Stop the Trump Administration from Erasing Women
New bill demands Department of State stop neglecting vital data on reproductive health care from its annual report on global human rights
The Trump administration has made no secret of its commitment to erasing women from the global human rights conversation—going so far as to literally remove important reproductive rights data from the U.S. Department of State’s annual report on human rights. To put a stop to this deletion, Congress introduced a bill on March 7, the Reproductive Rights are Human Rights Act, that requires the reinstatement of this information.
The Reports, which are released each spring, are a key resource for policymakers, advocates, immigration judges, refugee and asylum officers, journalists, academics, and human rights bodies. They inform policy and decision-making on a broad range of issues and are used to hold governments accountable for abuses. The sections that were removed included vital reporting on rates of unsafe abortions; denial of family planning information; rates and causes of maternal mortality; and discrimination, coercion, and violence against women in health care settings.
Access to reproductive care – which includes family planning information, contraception, pre-and post-natal care, and safe abortion – is an internationally recognized and fundamental human right. By eliminating this information, the Department of State is intentionally hindering the ability of researchers, healthcare workers, and activists to measure the negative impacts of the Trump administration’s regressive international policies—most notably the expanded Global Gag Rule, which prevents U.S.-supported international family planning groups abroad from using their own funds to provide safe and legal abortion services, or even information or referrals for safe abortion.
Allowing international governments to look the other way and potentially weaken their commitment to providing comprehensive reproductive rights will have especially grave consequences for vulnerable communities, including young people, LGBT individuals, people living in poverty and rural communities.
“We are introducing this legislation because it is not up to the Trump administration to pick and choose which rights matter to the health and well-being of billions of women worldwide,” Senator Bob Menendez said in a statement. “We must be unequivocal: Women’s rights are human rights – and human rights include reproductive rights.”

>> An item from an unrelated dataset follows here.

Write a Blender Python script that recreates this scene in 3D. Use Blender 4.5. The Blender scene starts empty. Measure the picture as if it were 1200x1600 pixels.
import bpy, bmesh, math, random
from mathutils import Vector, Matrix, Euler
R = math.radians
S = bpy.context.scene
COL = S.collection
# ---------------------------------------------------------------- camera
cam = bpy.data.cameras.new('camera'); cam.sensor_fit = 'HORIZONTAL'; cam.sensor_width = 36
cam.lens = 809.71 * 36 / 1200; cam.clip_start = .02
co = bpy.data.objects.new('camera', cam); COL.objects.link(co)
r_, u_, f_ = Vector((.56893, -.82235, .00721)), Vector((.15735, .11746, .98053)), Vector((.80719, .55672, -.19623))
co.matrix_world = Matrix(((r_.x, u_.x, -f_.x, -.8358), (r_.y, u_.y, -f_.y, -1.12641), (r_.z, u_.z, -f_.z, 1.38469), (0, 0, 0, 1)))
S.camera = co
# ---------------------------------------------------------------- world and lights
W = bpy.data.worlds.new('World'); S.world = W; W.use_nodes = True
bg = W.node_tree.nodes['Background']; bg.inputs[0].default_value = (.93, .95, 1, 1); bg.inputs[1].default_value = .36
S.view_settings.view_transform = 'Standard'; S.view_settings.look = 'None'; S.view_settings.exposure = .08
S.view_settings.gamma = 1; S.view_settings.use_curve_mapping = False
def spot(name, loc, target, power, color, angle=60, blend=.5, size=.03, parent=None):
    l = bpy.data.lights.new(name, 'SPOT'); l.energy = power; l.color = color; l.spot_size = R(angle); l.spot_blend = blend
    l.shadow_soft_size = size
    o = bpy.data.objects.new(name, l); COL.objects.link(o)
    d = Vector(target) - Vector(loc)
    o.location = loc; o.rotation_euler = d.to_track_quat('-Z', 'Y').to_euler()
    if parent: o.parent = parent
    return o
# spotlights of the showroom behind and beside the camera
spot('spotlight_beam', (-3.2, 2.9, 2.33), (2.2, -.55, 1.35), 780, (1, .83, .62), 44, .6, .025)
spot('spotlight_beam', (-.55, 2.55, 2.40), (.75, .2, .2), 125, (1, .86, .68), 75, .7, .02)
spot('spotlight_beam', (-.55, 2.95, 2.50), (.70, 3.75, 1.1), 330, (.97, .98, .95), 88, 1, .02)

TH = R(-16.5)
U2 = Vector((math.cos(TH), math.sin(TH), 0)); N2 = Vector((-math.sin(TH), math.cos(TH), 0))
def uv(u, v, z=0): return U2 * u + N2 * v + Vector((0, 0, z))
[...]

“The Trump administration is literally erasing women and girls from the global debate on public health, while implicitly sanctioning human rights abuses by allowing such violations to go unreported and unchecked,” said Stephanie Schmid, U.S. Foreign Policy Counsel at the Center for Reproductive Rights. “There is no legitimate policy reason for omitting this information, and this Administration’s insistence on hiding vital human rights data is a testament to its extreme contempt for women and girls around the world.”
The administration’s efforts to undermine reproductive rights are likely to deepen under Robert A. Destro, President Trump’s nominee for Assistant Secretary of State for Democracy, Human Rights and Labor – a role tasked with overseeing the annual Reports. As a long-time opponent of women’s reproductive rights and LGBT rights, Destro would not advance the mission of a role responsible for promoting and protecting human rights around the world.
Our congressional representatives must act to protect women and girls by supporting the Reproductive Rights Are Human Rights Act, opposing the nomination of Robert Destro, and putting an end to disastrous policies like the Global Gag Rule.
In the Senate, the Reproductive Rights are Human Rights Act was introduced by Senator Bob Menendez, Ranking Member on the Senate Foreign Relations Committee, joined by co-leads Senators Jeanne Shaheen and Richard Blumenthal. Representative Katherine Clark, Vice Chair of the Democratic Caucus, is leading efforts to pass the Act in the House, joined by co-leads Representatives Eliot Engel, Chair of the House Foreign Affairs Committee; Nita Lowey, Chair of the House Appropriations Committee, Barbara Lee, and Lois Frankel.